▸ **DATA EXTRACT**
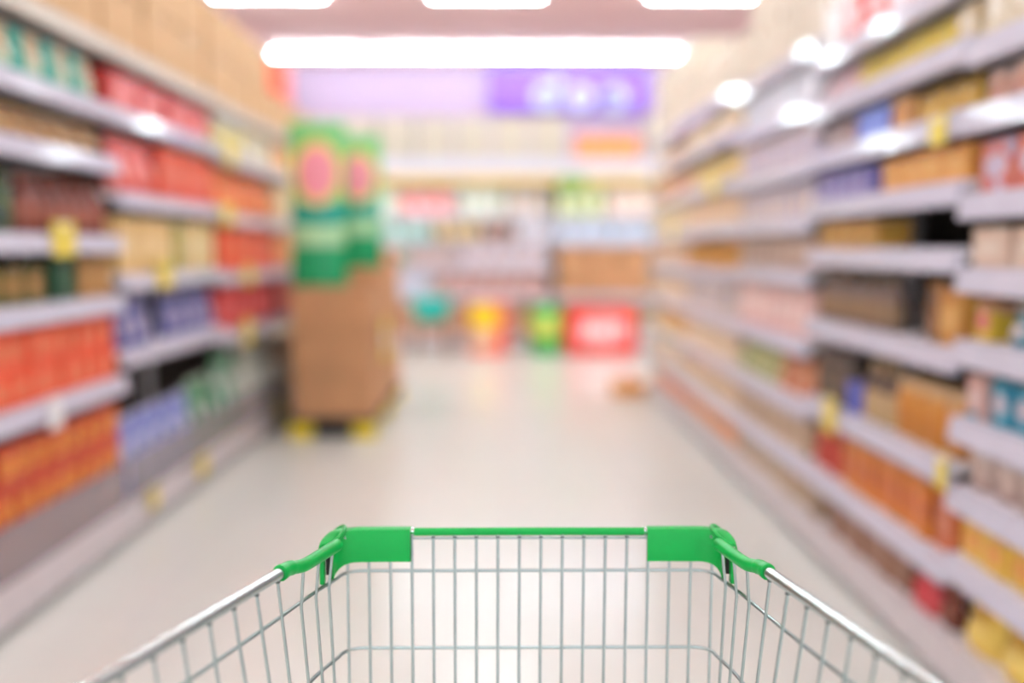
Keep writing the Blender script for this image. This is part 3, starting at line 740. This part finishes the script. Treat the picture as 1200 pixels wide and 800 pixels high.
# rim rails (chromed tube)
for s in (-1, 1):
    pts = [C(s*hw(v), v, ZB-.001) for v in (VR, .3, .45, .56, .62, .66, .72, .8, .88, .952)]
    bm = new(); tube(bm, smoothpath(pts, 3), .0062, 14); obj('rim_rail', bm, M['rim'], cart, True)
    # green sleeve with its dog-leg, running into the corner
    sp = [C(s*(hw(.938)), .938, ZB-.001), C(s*(hw(.952)-.0005), .952, ZB-.001), C(s*(hw(.961)-.004), .963, ZB-.003), C(s*.2352, .973, ZB-.004), C(s*.2275, .999, ZB-.004), C(s*.2215, 1.022, ZB-.004), C(s*.2165, 1.040, ZB-.004)]
    rr = smoothpath(sp, 5); n = len(rr)
    bm = new(); tube(bm, rr, [.0088 if i < 3 else (.0080 if i < 8 else .0072) for i in range(n)], 14); obj('rail_sleeve', bm, M['green'], cart, True)
# front bar, green coated, and the bare wire below it
bm = new(); tube(bm, smoothpath([C(-.186, 1.0755, ZB), C(-.12, 1.076, ZB), C(0, 1.077, ZB), C(.12, 1.076, ZB), C(.186, 1.0755, ZB)], 4), .0048, 14)
obj('front_bar', bm, M['green'], cart, True)
for s in (-1, 1):
    bm = new(); tube(bm, [C(s*.1348, 1.0765, ZB), C(s*.1395, 1.0765, ZB)], .0054, 14); obj('bar_ferrule', bm, M['rim'], cart, True)

# corner brackets
def bracket(s):
    pth = smoothpath([(.1385, 1.066), (.16, 1.066), (.185, 1.0655), (.203, 1.0645), (.2145, 1.059), (.22, 1.050), (.2215, 1.040)], 5)
    pth = [Vector((p[0], p[1], 0)) for p in [Vector((a[0], a[1], 0)) for a in pth]]
    L = len(pth); bm = new(); A = []
    for i, p in enumerate(pth):
        q0, q1 = pth[max(i-1, 0)], pth[min(i+1, L-1)]
        t = (q1-q0).normalized(); nrm = Vector((-t.y, t.x, 0))   # towards the front of the cart
        if nrm.y < 0 and abs(nrm.y) > .5: nrm = -nrm
        f = i/(L-1)
        bot = -.033 if f < .5 else -.033-.0115*((f-.5)/.5)**1.6
        top = .0062 if f < .72 else .0062-.010*((f-.72)/.28)
        prof = [(0, bot), (0, top-.004), (.0015, top-.0012), (.005, top), (.012, top), (.0165, top-.002), (.018, top-.008), (.0155, top-.008), (.0145, top-.004), (.011, top-.0028), (.006, top-.0028), (.0038, top-.006), (.0038, bot)]
        A.append([bm.verts.new(C(s*(p.x+nrm.x*a), p.y+nrm.y*a, ZB+z)) for a, z in prof])
    for a, b in zip(A, A[1:]):
        n = len(a)
        for k in range(n): bm.faces.new((a[k], a[(k+1) % n], b[(k+1) % n], b[k]))
    bm.faces.new(A[0]); bm.faces.new(A[-1][::-1])
    o = obj('corner_bracket', bm, M['green'], cart, True)
    # clip: two tabs with a slot between them
    for (u, v, w, z0, z1) in ((.2322, 1.034, .0027, -.047, -.010),):
        c = C(s*u, v, ZB); bm = new()
        bx(bm, c.x-w, c.x+w, c.y-.006, c.y+.004, ZB+z0, ZB+z1, .0012); obj('clip_tab', bm, M['green'], o)
    c = C(s*.2265, 1.043, ZB); bm = new(); bx(bm, c.x-.0042, c.x+.0042, c.y-.001, c.y+.002, ZB-.040, ZB-.010); obj('slot_shade', bm, M['black'], o)  # solid black block stands in for the shade inside the opening
    # open loop outside the corner
    c0 = C(s*.2245, 1.062, ZB-.001); ang = [2*PI*k/20 for k in range(20)]
    bm = new(); tube(bm, [c0+Vector((.0108*math.cos(a), .024*math.sin(a), -.0075*math.cos(a)*s+.002*math.sin(a))) for a in ang], .0026, 10, True)
    obj('loop', bm, M['green'], o, True)
    c1 = C(s*.2225, 1.062, ZB-.002); bm = new(); tube(bm, [c1+Vector((-.012, 0, 0)), c1+Vector((.011, 0, 0))], .0025, 8); obj('loop_pin', bm, M['rim'], o, True)
for s in (-1, 1): bracket(s)

# wire lattices
FB = lambda d: 1.0755-.10*d            # the front panel leans a little
NW = 18
fr = new()
for k in range(NW):
    u = -.2135+k*(.4295/(NW-1))
    tube(fr, [C(u, FB(0)-.001, ZB-.003), C(u*(1-.1*.2), FB(.2)-.001, ZB-.2), C(u*(1-.1*.41), FB(.41)-.001, ZB-.41)], .00175, 8)
tube(fr, [C(-.15, FB(0)+.0035, ZB-.0085), C(.15, FB(0)+.0035, ZB-.0085)], .0016, 8)
sides = {1: new(), -1: new()}
def u_loop(d, r):
    fv = FB(d)+.0025; w = hw(1.06, d)+.003; cr = .024
    front = [C(-w+cr, fv, ZB-d), C(w-cr, fv, ZB-d)]
    tube(fr, front, r, 8)
    for s in (-1, 1):
        p = []
        for k in range(7):
            a = PI/2*k/6
            p.append((w-cr+cr*math.sin(a), fv-cr+cr*math.cos(a)))
        pts = [C(s*a, b, ZB-d) for a, b in p]
        for v in (1.0, .9, .8, .7, .62, .5, .35, VR):
            pts.append(C(s*(hw(v, d)+.0035), v, ZB-d))
        tube(sides[s], pts, r, 8)
for d, r in zip(DR, (.0021, .0021, .0021, .0021, .0028)): u_loop(d, r)
VS = [1.028, .999, .968, .931]+[.895-.0358*k for k in range(20)]
for s in (-1, 1):
    for v in VS:
        top = hw(v) if v < .95 else hw(v)-.0065
        tube(sides[s], [C(s*(top-.001), v, ZB-.004), C(s*hw(v, .05), v, ZB-.05), C(s*hw(v, .41), v-.008, ZB-.41)], .00175, 8)
nf0 = {0: len(fr.faces), 1: len(sides[1].faces), -1: len(sides[-1].faces)}
for s in (-1, 1):
    for v in VS[3:]:
        lathe(sides[s], [(0, -.0014), (.0028, -.0008), (.0030, .0008), (0, .0016)], 10, C(s*(hw(v)-.0012), v, ZB-.0078))
for k in range(NW):
    u = -.2135+k*(.4295/(NW-1))
    if abs(u) < .135: lathe(fr, [(0, -.0012), (.0022, -.0008), (.0024, .0008), (0, .0014)], 10, C(u, FB(0)-.0012, ZB-.0058))
for k, (bm, nf) in enumerate(((fr, nf0[0]), (sides[-1], nf0[-1]), (sides[1], nf0[1]))):
    bm.faces.ensure_lookup_table()
    for f in bm.faces[nf:]: f.material_index = 1
    o = obj('side_mesh' if k else 'front_mesh', bm, M['chrome'], cart, True); o.data.materials.append(M['weld'])
# basket floor, rear gate
fl = new()
d = .41
for k in range(14):
    a = -1+2*k/13
    tube(fl, [C(a*(hw(1.06, d)-.004), FB(d), ZB-d-.003), C(a*(hw(VR, d)-.002), VR, ZB-d-.003)], .0018, 6)
for v in [VR+.085*k for k in range(10)]: tube(fl, [C(-hw(v, d), v, ZB-d-.0065), C(hw(v, d), v, ZB-d-.0065)], .0022, 6)
obj('floor_mesh', fl, M['chrome'], cart, True)
rg = new()
for k in range(20):
    a = -1+2*k/19
    tube(rg, [C(a*hw(VR), VR, ZB), C(a*hw(VR, .41), VR, ZB-.41)], .0018, 6)
for dd in DR: tube(rg, [C(-hw(VR, dd), VR, ZB-dd), C(hw(VR, dd), VR, ZB-dd)], .0021, 6)
tube(rg, [C(-hw(VR), VR, ZB), C(hw(VR), VR, ZB)], .005, 10)
obj('rear_mesh', rg, M['chrome'], cart, True)
# handle, chassis, casters
hd = new()
for s in (-1, 1): tube(hd, smoothpath([C(s*.31, .5, ZB-.41), C(s*.325, .3, ZB-.1), C(s*.33, .16, ZB+.06), C(s*.31, .11, ZB+.1)]), .011, 12)
ho = obj('handle_frame', hd, M['rim'], cart, True)
bm = new(); tube(bm, [C(-.312, .11, ZB+.1), C(.312, .11, ZB+.1)], .014, 14); obj('grip', bm, M['green'], ho, True)
ch = new()
for s in (-1, 1): tube(ch, smoothpath([C(s*.31, .5, ZB-.41), C(s*.3, .32, .3), C(s*.29, .2, .15), C(s*.28, .3, .135), C(s*.2, 1.0, .135)]), .0125, 12)
tube(ch, [C(-.2, 1.0, .135), C(.2, 1.0, .135)], .0125, 12); tube(ch, [C(-.285, .26, .14), C(.285, .26, .14)], .011, 12)
for s in (-1, 1): tube(ch, [C(s*.2, 1.0, .14), C(s*.17, .95, ZB-.42)], .011, 12)
obj('chassis', ch, M['rim'], cart, True)
for (u, v) in ((-.2, .98), (.2, .98), (-.285, .26), (.285, .26)):
    c = C(u, v, 0); bm = new()
    for q in (-.018, .018): bx(bm, c.x+q-.0015, c.x+q+.0015, c.y-.05, c.y+.015, .05, .125, .002)
    bx(bm, c.x-.02, c.x+.02, c.y-.03, c.y+.02, .12, .127)
    k = obj('caster', bm, M['rim'], cart)
    w = new(); prism(w, [(c.y-.03+.055*math.cos(a), .0555+.055*math.sin(a)) for a in [2*PI*j/24 for j in range(24)]], c.x-.013, c.x+.013, 'x'); obj('wheel', w, M['rubber'], k)

# ------------------------------------------------------------------ light from the rest of the shop
wd = bpy.data.worlds.new('shop_light'); S.world = wd; wd.use_nodes = True
bg = wd.node_tree.nodes['Background']; bg.inputs['Color'].default_value = (.87, .96, 1.0, 1); bg.inputs['Strength'].default_value = 1.6
S.cycles.max_bounces = 8
S.cycles.diffuse_bounces = 4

▸ **AIM OF THE EXERCISE**
Please restate the material above line by line, exactly, beginning at its first line and ending with the line that contains "obj('bar_ferrule', bm, M['rim'], cart, True)", without any pictures.

▸ **RESULT BELOW**
Keep writing the Blender script for this image. This is part 3, starting at line 740. This part finishes the script. Treat the picture as 1200 pixels wide and 800 pixels high.
# rim rails (chromed tube)
for s in (-1, 1):
    pts = [C(s*hw(v), v, ZB-.001) for v in (VR, .3, .45, .56, .62, .66, .72, .8, .88, .952)]
    bm = new(); tube(bm, smoothpath(pts, 3), .0062, 14); obj('rim_rail', bm, M['rim'], cart, True)
    # green sleeve with its dog-leg, running into the corner
    sp = [C(s*(hw(.938)), .938, ZB-.001), C(s*(hw(.952)-.0005), .952, ZB-.001), C(s*(hw(.961)-.004), .963, ZB-.003), C(s*.2352, .973, ZB-.004), C(s*.2275, .999, ZB-.004), C(s*.2215, 1.022, ZB-.004), C(s*.2165, 1.040, ZB-.004)]
    rr = smoothpath(sp, 5); n = len(rr)
    bm = new(); tube(bm, rr, [.0088 if i < 3 else (.0080 if i < 8 else .0072) for i in range(n)], 14); obj('rail_sleeve', bm, M['green'], cart, True)
# front bar, green coated, and the bare wire below it
bm = new(); tube(bm, smoothpath([C(-.186, 1.0755, ZB), C(-.12, 1.076, ZB), C(0, 1.077, ZB), C(.12, 1.076, ZB), C(.186, 1.0755, ZB)], 4), .0048, 14)
obj('front_bar', bm, M['green'], cart, True)
for s in (-1, 1):
    bm = new(); tube(bm, [C(s*.1348, 1.0765, ZB), C(s*.1395, 1.0765, ZB)], .0054, 14); obj('bar_ferrule', bm, M['rim'], cart, True)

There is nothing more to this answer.